_EXERCISE REQUIREMENTS_
Write out the full listing again, exactly as it stands.
========
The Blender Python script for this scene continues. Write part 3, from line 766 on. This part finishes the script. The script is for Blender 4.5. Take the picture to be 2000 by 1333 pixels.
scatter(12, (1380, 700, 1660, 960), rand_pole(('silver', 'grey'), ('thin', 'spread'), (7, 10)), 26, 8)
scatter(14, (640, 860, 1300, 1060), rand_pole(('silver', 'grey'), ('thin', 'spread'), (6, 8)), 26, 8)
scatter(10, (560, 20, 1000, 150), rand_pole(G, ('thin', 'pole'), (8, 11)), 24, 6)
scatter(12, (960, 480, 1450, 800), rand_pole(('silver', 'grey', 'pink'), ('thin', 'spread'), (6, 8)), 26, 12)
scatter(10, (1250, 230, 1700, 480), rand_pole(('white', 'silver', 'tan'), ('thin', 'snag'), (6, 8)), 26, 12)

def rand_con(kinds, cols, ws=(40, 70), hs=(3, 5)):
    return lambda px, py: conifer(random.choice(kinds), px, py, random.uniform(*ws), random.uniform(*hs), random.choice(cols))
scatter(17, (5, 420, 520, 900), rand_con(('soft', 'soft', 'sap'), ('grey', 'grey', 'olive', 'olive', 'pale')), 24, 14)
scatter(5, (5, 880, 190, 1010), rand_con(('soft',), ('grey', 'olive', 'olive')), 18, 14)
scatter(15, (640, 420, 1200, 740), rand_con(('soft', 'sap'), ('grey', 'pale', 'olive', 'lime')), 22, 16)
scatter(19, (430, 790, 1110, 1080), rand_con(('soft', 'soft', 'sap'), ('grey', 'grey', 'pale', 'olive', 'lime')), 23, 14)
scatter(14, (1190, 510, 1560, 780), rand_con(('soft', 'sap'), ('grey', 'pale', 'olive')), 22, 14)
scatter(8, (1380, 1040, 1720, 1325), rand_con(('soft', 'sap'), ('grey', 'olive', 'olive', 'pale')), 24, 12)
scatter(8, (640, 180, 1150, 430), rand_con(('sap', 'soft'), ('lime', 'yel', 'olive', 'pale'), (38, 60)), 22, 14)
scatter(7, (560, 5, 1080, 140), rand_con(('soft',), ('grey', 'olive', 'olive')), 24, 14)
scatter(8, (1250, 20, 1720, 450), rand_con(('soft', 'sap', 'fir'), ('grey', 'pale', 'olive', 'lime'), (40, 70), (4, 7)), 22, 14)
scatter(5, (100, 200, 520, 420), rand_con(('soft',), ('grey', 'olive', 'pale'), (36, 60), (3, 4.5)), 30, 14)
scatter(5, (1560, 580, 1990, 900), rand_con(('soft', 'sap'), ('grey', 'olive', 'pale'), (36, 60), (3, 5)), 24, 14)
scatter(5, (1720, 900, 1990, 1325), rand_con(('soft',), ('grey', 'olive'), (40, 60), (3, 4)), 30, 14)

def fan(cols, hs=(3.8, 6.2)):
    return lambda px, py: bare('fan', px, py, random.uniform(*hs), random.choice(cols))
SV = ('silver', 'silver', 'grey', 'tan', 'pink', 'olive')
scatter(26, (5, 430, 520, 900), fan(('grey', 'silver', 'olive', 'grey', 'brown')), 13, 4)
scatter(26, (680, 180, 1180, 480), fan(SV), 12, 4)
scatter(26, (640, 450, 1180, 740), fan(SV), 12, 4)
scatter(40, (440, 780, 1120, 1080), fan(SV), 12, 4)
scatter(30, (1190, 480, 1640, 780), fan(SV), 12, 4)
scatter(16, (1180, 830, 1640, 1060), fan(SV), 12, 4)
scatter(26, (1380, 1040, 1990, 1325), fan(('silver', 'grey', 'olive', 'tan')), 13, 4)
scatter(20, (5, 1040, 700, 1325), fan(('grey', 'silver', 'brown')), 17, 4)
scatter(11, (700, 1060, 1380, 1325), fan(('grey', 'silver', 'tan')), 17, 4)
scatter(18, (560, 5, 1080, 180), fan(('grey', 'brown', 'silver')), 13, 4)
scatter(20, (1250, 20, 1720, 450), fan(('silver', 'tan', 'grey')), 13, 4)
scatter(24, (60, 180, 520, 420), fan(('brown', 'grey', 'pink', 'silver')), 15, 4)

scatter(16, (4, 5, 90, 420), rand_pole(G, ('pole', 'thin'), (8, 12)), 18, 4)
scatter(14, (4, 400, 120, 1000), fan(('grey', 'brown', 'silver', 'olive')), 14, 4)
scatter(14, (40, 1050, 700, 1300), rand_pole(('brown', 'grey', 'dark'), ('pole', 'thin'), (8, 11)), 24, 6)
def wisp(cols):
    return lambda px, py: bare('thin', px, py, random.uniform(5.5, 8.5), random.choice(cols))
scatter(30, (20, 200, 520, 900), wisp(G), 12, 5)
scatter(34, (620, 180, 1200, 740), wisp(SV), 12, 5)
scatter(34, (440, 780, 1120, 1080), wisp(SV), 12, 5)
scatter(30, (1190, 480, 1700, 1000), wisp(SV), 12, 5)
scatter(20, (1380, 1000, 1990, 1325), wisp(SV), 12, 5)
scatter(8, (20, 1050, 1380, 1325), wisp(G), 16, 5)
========
_RESPONSE TO THE EXERCISE_
The Blender Python script for this scene continues. Write part 3, from line 766 on. This part finishes the script. The script is for Blender 4.5. Take the picture to be 2000 by 1333 pixels.
scatter(12, (1380, 700, 1660, 960), rand_pole(('silver', 'grey'), ('thin', 'spread'), (7, 10)), 26, 8)
scatter(14, (640, 860, 1300, 1060), rand_pole(('silver', 'grey'), ('thin', 'spread'), (6, 8)), 26, 8)
scatter(10, (560, 20, 1000, 150), rand_pole(G, ('thin', 'pole'), (8, 11)), 24, 6)
scatter(12, (960, 480, 1450, 800), rand_pole(('silver', 'grey', 'pink'), ('thin', 'spread'), (6, 8)), 26, 12)
scatter(10, (1250, 230, 1700, 480), rand_pole(('white', 'silver', 'tan'), ('thin', 'snag'), (6, 8)), 26, 12)

def rand_con(kinds, cols, ws=(40, 70), hs=(3, 5)):
    return lambda px, py: conifer(random.choice(kinds), px, py, random.uniform(*ws), random.uniform(*hs), random.choice(cols))
scatter(17, (5, 420, 520, 900), rand_con(('soft', 'soft', 'sap'), ('grey', 'grey', 'olive', 'olive', 'pale')), 24, 14)
scatter(5, (5, 880, 190, 1010), rand_con(('soft',), ('grey', 'olive', 'olive')), 18, 14)
scatter(15, (640, 420, 1200, 740), rand_con(('soft', 'sap'), ('grey', 'pale', 'olive', 'lime')), 22, 16)
scatter(19, (430, 790, 1110, 1080), rand_con(('soft', 'soft', 'sap'), ('grey', 'grey', 'pale', 'olive', 'lime')), 23, 14)
scatter(14, (1190, 510, 1560, 780), rand_con(('soft', 'sap'), ('grey', 'pale', 'olive')), 22, 14)
scatter(8, (1380, 1040, 1720, 1325), rand_con(('soft', 'sap'), ('grey', 'olive', 'olive', 'pale')), 24, 12)
scatter(8, (640, 180, 1150, 430), rand_con(('sap', 'soft'), ('lime', 'yel', 'olive', 'pale'), (38, 60)), 22, 14)
scatter(7, (560, 5, 1080, 140), rand_con(('soft',), ('grey', 'olive', 'olive')), 24, 14)
scatter(8, (1250, 20, 1720, 450), rand_con(('soft', 'sap', 'fir'), ('grey', 'pale', 'olive', 'lime'), (40, 70), (4, 7)), 22, 14)
scatter(5, (100, 200, 520, 420), rand_con(('soft',), ('grey', 'olive', 'pale'), (36, 60), (3, 4.5)), 30, 14)
scatter(5, (1560, 580, 1990, 900), rand_con(('soft', 'sap'), ('grey', 'olive', 'pale'), (36, 60), (3, 5)), 24, 14)
scatter(5, (1720, 900, 1990, 1325), rand_con(('soft',), ('grey', 'olive'), (40, 60), (3, 4)), 30, 14)

def fan(cols, hs=(3.8, 6.2)):
    return lambda px, py: bare('fan', px, py, random.uniform(*hs), random.choice(cols))
SV = ('silver', 'silver', 'grey', 'tan', 'pink', 'olive')
scatter(26, (5, 430, 520, 900), fan(('grey', 'silver', 'olive', 'grey', 'brown')), 13, 4)
scatter(26, (680, 180, 1180, 480), fan(SV), 12, 4)
scatter(26, (640, 450, 1180, 740), fan(SV), 12, 4)
scatter(40, (440, 780, 1120, 1080), fan(SV), 12, 4)
scatter(30, (1190, 480, 1640, 780), fan(SV), 12, 4)
scatter(16, (1180, 830, 1640, 1060), fan(SV), 12, 4)
scatter(26, (1380, 1040, 1990, 1325), fan(('silver', 'grey', 'olive', 'tan')), 13, 4)
scatter(20, (5, 1040, 700, 1325), fan(('grey', 'silver', 'brown')), 17, 4)
scatter(11, (700, 1060, 1380, 1325), fan(('grey', 'silver', 'tan')), 17, 4)
scatter(18, (560, 5, 1080, 180), fan(('grey', 'brown', 'silver')), 13, 4)
scatter(20, (1250, 20, 1720, 450), fan(('silver', 'tan', 'grey')), 13, 4)
scatter(24, (60, 180, 520, 420), fan(('brown', 'grey', 'pink', 'silver')), 15, 4)

scatter(16, (4, 5, 90, 420), rand_pole(G, ('pole', 'thin'), (8, 12)), 18, 4)
scatter(14, (4, 400, 120, 1000), fan(('grey', 'brown', 'silver', 'olive')), 14, 4)
scatter(14, (40, 1050, 700, 1300), rand_pole(('brown', 'grey', 'dark'), ('pole', 'thin'), (8, 11)), 24, 6)
def wisp(cols):
    return lambda px, py: bare('thin', px, py, random.uniform(5.5, 8.5), random.choice(cols))
scatter(30, (20, 200, 520, 900), wisp(G), 12, 5)
scatter(34, (620, 180, 1200, 740), wisp(SV), 12, 5)
scatter(34, (440, 780, 1120, 1080), wisp(SV), 12, 5)
scatter(30, (1190, 480, 1700, 1000), wisp(SV), 12, 5)
scatter(20, (1380, 1000, 1990, 1325), wisp(SV), 12, 5)
scatter(8, (20, 1050, 1380, 1325), wisp(G), 16, 5)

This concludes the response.